Gina Kaufman, Omar Abdel-Baqui and Elisha Anderson
Detroit Free Press

DETROIT — Detroit’s top cop has raised the possibility that the fatal shooting of an officer this week could have been prevented if the suspect had been properly investigated for an earlier shooting.

Chief James Craig has launched an internal investigation to find out what went wrong, saying he is angry and “some people are going to be held accountable.”

Detroit Police Officer Rasheen McClain was killed, and his partner Officer Phillippe Batoum-Bisse injured, while responding to a call about a break-in at a house on Wyoming Avenue near Eight Mile Road on the city’s west side on Wednesday. Police have not identified the suspect, who was also shot during the incident, but have said the 28-year-old was a parolee with a lengthy criminal history.

Craig revealed Friday that the man may also be connected with three other recent shootings: The non-fatal shootings of two men near Seven Mile and Wyoming on Sunday on the city’s west side; the fatal shooting of one man and non-fatal shooting of another on the city’s east side on Monday, and an earlier incident two weeks ago at the same house where McClain was killed.

The investigation into the incident two weeks ago has come under scrutiny.

If there had been an “appropriate” follow up, Craig said, the man could have been taken into custody and “we wouldn’t be talking about our hero who is no longer with us.”

The Wayne County Prosecutor’s Office said today a warrant request has not yet been received in connection with the killing of McClain. But prosecutors have received a warrant request for the 28-year-old in connection with Monday’s east-side shooting that killed a 31-year-old man and wounded another man on Knodell Street.

“The warrant request is currently being reviewed and a charging decision is not expected today,” according to a statement from the prosecutor’s office.The Free Press generally does not identify suspects until they’ve been charged.

Craig said some of the shooting incidents are related to the man’s relationship with a 16-year-old.

He said the man came to the house on Wyoming near Eight Mile two weeks ago looking for the teen, but was turned away by someone at the home. Craig said the man left, came back and shot up the house. No one was injured.

Craig questioned the thoroughness of that shooting investigation.
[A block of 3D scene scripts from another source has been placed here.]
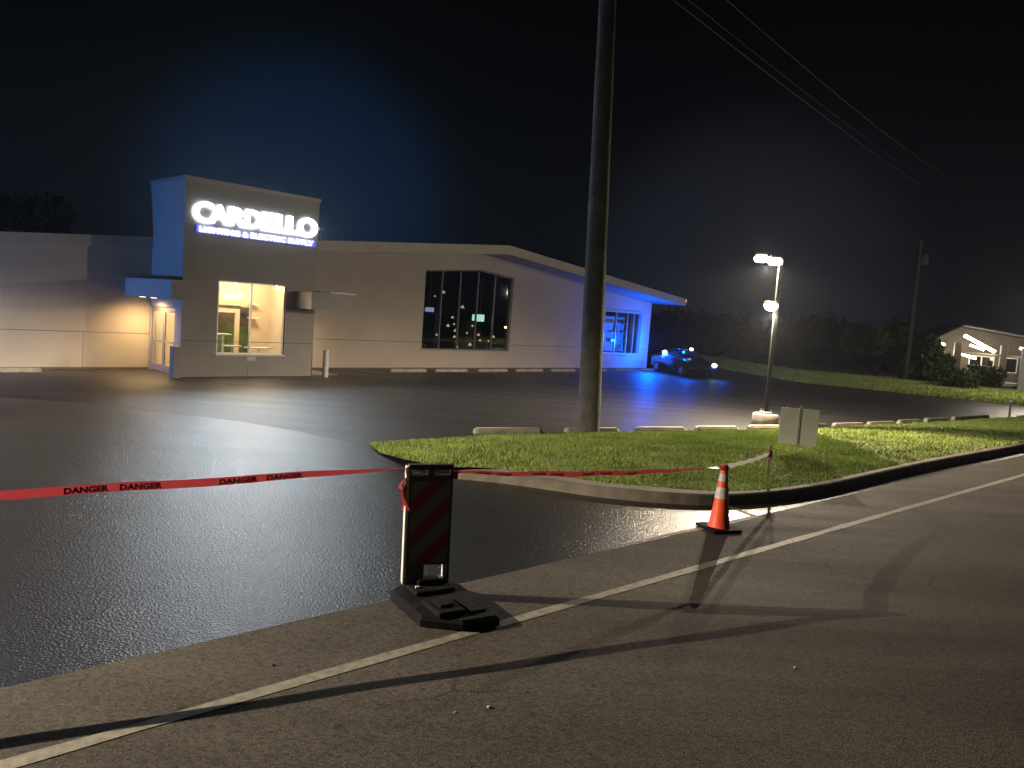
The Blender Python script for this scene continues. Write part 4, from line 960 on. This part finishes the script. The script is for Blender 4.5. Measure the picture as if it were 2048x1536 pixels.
b = MB(); b.profile([(A.x - .6, A.z + .25), (ridge[0], ridge[1] + .3), (A.x + 12.5, A.z + .2), (A.x + 12.5, A.z + .35), (ridge[0], ridge[1] + .45), (A.x - .6, A.z + .40)], -.6, 9.3); b.build('roof', M['roof'], HS)
b = MB(); b.profile([(A.x - .4, A.z + .2), (ridge[0], ridge[1] + .25), (A.x + 12.4, A.z + .15), (A.x + 12.4, A.z + .02), (A.x - .4, A.z + .02)], 2.8, 2.98); b.build('gable', M['brick'], HS)
for x_, wd_ in ((1911, .25), (2003, .22)):
    p = hl(x_, 740); b = MB(); b.bev(p.x - wd_, p.x + wd_, -.2, .2, 0, A.z + .35, .03); b.build('column', M['timber'], HS)
b = MB(); p0, p1 = hl(1925, 706), hl(2000, 713); b.bev(p0.x, p1.x + 2.5, -.12, .12, p1.z - .02, p1.z + .14, .02); b.build('beam', M['timber'], HS)
b = MB(); p0, p1 = hl(1935, 730), hl(1982, 736); b.tube((p0.x, -.1, p0.z), (p1.x, -.1, p0.z), .05); 
for k in range(9): x_ = p0.x + (p1.x - p0.x) * k / 8; b.tube((x_, -.1, .25), (x_, -.1, p0.z), .02, n=6)
b.build('railing', M['timber'], HS)
b = MB(); b.box(A.x + .2, A.x + 10, -.4, 3, 0, .25); b.box(p0.x + 2.2, p0.x + 4.6, -1.2, -.4, 0, .14); b.build('porch_floor', M['concrete'], HS)
for x_ in (1950, 1975, 2022):
    p = hl(x_, 722, 2.98); b = MB(); b.box(p.x - .45, p.x + .45, 2.93, 2.998, .95, 2.1); wf = b.build('window', M['white'], HS); b = MB(); b.box(p.x - .37, p.x + .37, 2.915, 2.925, 1.02, 2.03); b.build('pane', M['carglass'], wf)
for k, ((xa, ya), (xb, yb), th) in enumerate([((1868, 681), (1890, 690), .07), ((1929, 671), (1990, 704), .09), ((1940, 690), (1968, 700), .06), ((1922, 708), (1952, 717), .07)]):
    p, q = hl(xa, ya, -.3 + (k == 3) * 1.5), hl(xb, yb, -.3 + (k == 3) * 1.5); b = MB(); b.tube(p, q, th * 1.3, n=10); b.build('tube_light', E_tube, HS)
p = hl(1945, 705, 1.2); light('porch_lamp', 'POINT', p, 120, (1.0, 0.86, 0.62), HS, shadow_soft_size=.3)
p = hl(1890, 700, .6); light('porch_lamp', 'POINT', p, 120, (1.0, 0.86, 0.62), HS, shadow_soft_size=.3)
p = hl(2015, 718, .8); light('porch_lamp', 'POINT', p, 110, (1.0, 0.84, 0.58), HS, shadow_soft_size=.3)
# tall white pillar sign at the right edge
p = gp(2046, 784); t = thing('pillar_sign', 'tall plain white pillar at the right edge before the house', 'pillar', (p.x, p.y, 0), math.radians(-20))
b = MB(); b.bev(-.36, .36, -.15, .15, .05, 2.9, .04); b.build('pillar', M['white'], t); b = MB(); b.bev(-.45, .45, -.22, .22, 0, .05, .01); b.build('base', M['concrete'], t)
p = hl(2046, 697, -.6); b = MB(); b.tube((p.x - .2, -.6, p.z), (p.x + 1.2, -.6, p.z - .2), .09); b.build('tube_light', E_tube, HS)
q = gp(2030, 800); light('right_end_fill', 'POINT', (q.x - 1, q.y - 3, 4.5), 1500, (1.0, 0.86, 0.70), shadow_soft_size=.2)  # unseen point light added to brighten the verge and right end

# ------------------------------------------------------------------ thin haze added to give the lamps halos
b = MB(); b.box(-60, 110, -8, 125, -1.2, 14.5)
hz = b.build('haze', None)
hm = bpy.data.materials.new('haze'); hm.use_nodes = True; nt = hm.node_tree; nt.nodes.clear(); o = nt.nodes.new('ShaderNodeOutputMaterial'); v = nt.nodes.new('ShaderNodeVolumePrincipled')
v.inputs['Color'].default_value = (0.82, 0.90, 1, 1); v.inputs['Density'].default_value = 0.0004; v.inputs['Anisotropy'].default_value = 0.7
nt.links.new(v.outputs[0], o.inputs['Volume']); hz.data.materials.append(hm); tag(hz, 'thin haze added to give the lamps a glow', 'haze', kind='stuff')
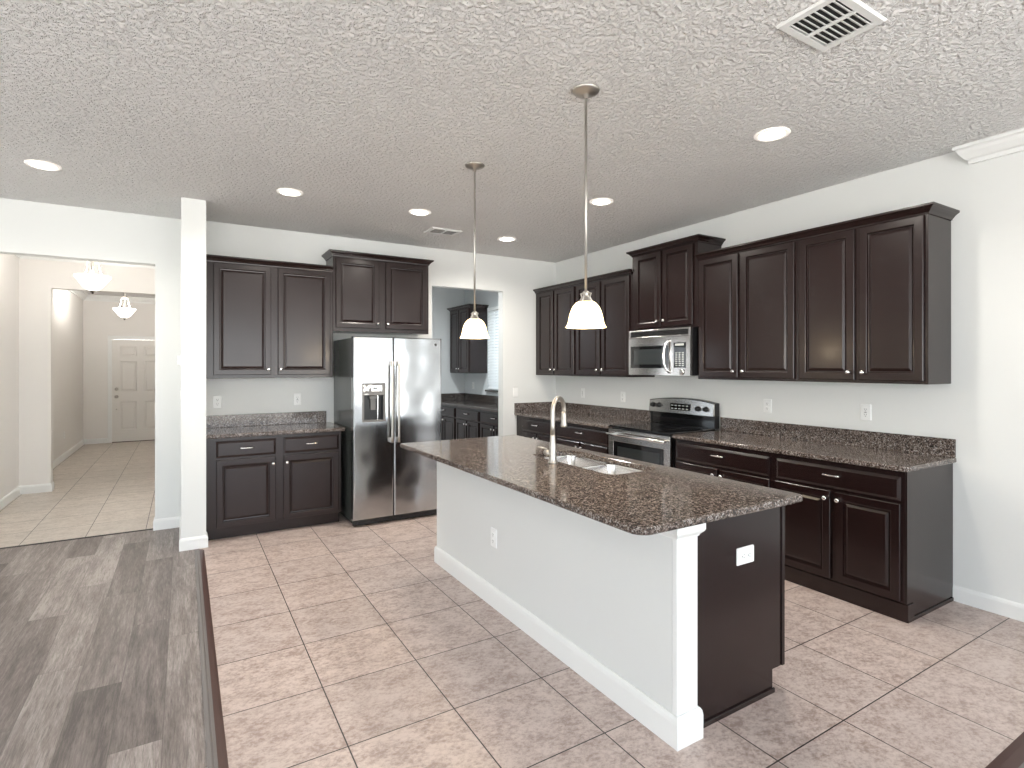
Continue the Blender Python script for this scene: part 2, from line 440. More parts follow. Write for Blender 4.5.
def m_tint():
    m = bpy.data.materials.new('dimming_glass'); nt, n, l, b = nodes_of(m)
    t = n.new('ShaderNodeBsdfTransparent'); t.inputs[0].default_value = (.50, .53, .55, 1)  # tint added to dim the sky so the blind slats show
    gl_ = n.new('ShaderNodeBsdfGlossy'); gl_.inputs['Roughness'].default_value = .02
    mx = n.new('ShaderNodeMixShader'); mx.inputs[0].default_value = .06
    l.new(t.outputs[0], mx.inputs[1]); l.new(gl_.outputs[0], mx.inputs[2]); l.new(mx.outputs[0], n['Material Output'].inputs[0])
    return m
MB().box(XR+.087, PW[0]+.05, PW[2]+.05, XR+.093, PW[1]-.05, PW[3]-.05).build('window_pane', m_tint(), w3)
MB().box(XR-.05, PW[0]-.04, PW[2]-.03, XR+.06, PW[1]+.04, PW[2], .005).build('window_sill', GRAND, w3)

# baseboards
BBP = [(0, 0), (.014, 0), (.014, .078), (.010, .092), (.004, .1), (0, .1)]
def baseboard(name, *paths):
    mb = MB()
    for p in paths: sweep(mb, p, BBP)
    return struct(name, mb, TRIM)
baseboard('baseboard_right', [(XR, 1.53), (XR, -1.44)])
baseboard('baseboard_stub', [(-.018, YL), (-.018, 5.172), (.16, 5.172), (.16, 5.29)])
baseboard('baseboard_left', [(-.224, 6.07), (-.224, YL), (-.018-.014, YL)], [(XL, YL), (-1.47, YL), (-1.47, 6.07)])
baseboard('baseboard_hall', [(-1.65, 6.07), (-1.65, 8.43), (-1.36, 8.43), (-1.36, 8.55)], [(-1.65, 8.55), (-1.65, 13.2), (-1.272, 13.2)])
# crown mouldings
CRP = [(0, 0), (.092, 0), (.092, -.018), (.075, -.026), (.066, -.045), (.038, -.078), (.024, -.084), (.020, -.108), (0, -.108)]
def crown_run(name, *paths):
    mb = MB()
    for p in paths: sweep(mb, p, [(o_, H+z) for o_, z in CRP])
    if name == 'trim_1':
        mb.v = [(x, y+(XR-x)*.8 if y > 1 else y, z) for x, y, z in mb.v]
    return struct(name, mb, TRIM)
crown_run('trim_1', [(XR, 1.43), (XR, YN)])
crown_run('trim_2', [(-1.65, 6.07), (-1.65, 8.43), (.06, 8.43)], [(-1.65, 8.55), (-1.65, 13.2), (.06, 13.2)])
# floor transition strips (a grey nosing with a dark brown edge falling to the tile)
def strip(name, pts, m, prof): struct(name, sweep(MB(), pts, prof), m)
strip('trim_3', [(.076, 5.10), (.076, .70)], STRIPG, [(0, 0), (0, .010), (-.014, .014), (-.022, .0115), (-.024, .013), (-.034, .013), (-.034, 0)])
strip('trim_4', [(.110, 5.10), (.110, .73)], RUST, [(0, 0), (0, .012), (-.02, .008), (-.034, .001), (-.034, 0)])
strip('trim_5', [(.076, .70), (XR-.016, .70)], STRIPG, [(0, 0), (0, .010), (-.014, .014), (-.025, .0115), (-.027, .013), (-.06, .013), (-.06, 0)])
strip('trim_6', [(.110, .76), (XR-.016, .76)], RUST, [(0, 0), (0, .012), (-.04, .008), (-.07, .001), (-.07, 0)])
struct('trim_7', MB().box(-1.47, 5.985, 0, -.224, 6.006, .006), GREYD)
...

He said if the police “had identified him in a drive-by shooting, we could have revoked his parole then and sought an additional warrant for shooting into an inhabited dwelling.”

Craig said there was an attempt to contact the person in the house and a letter was sent, but he said it appears the follow up was “lackluster” and not sufficient for such a serious crime.

Now internal affairs is investigating.

McClain and Batoum-Bisse were responding to a call Wednesday night at the home on Wyoming near Eight Mile, where police have said the suspect came looking for his girlfriend.

Craig said McClain’s body camera footage shows he had a conversation with an occupant at the house about the fact that there had been a shooting there about two weeks prior.

Police have said McClain called for backup and, when two other officers arrived, the four of them went into the home, where the suspect had turned off lights everywhere but the basement. Officers cleared the home, but as they descended the stairs into the basement, the man shot Batoum-Bisse in the left ankle and McClain in the neck, police said.

Craig described the man as “a very dangerous person,” who appeared to have had tactical training and believes “he was intent on dying by the hands of police.”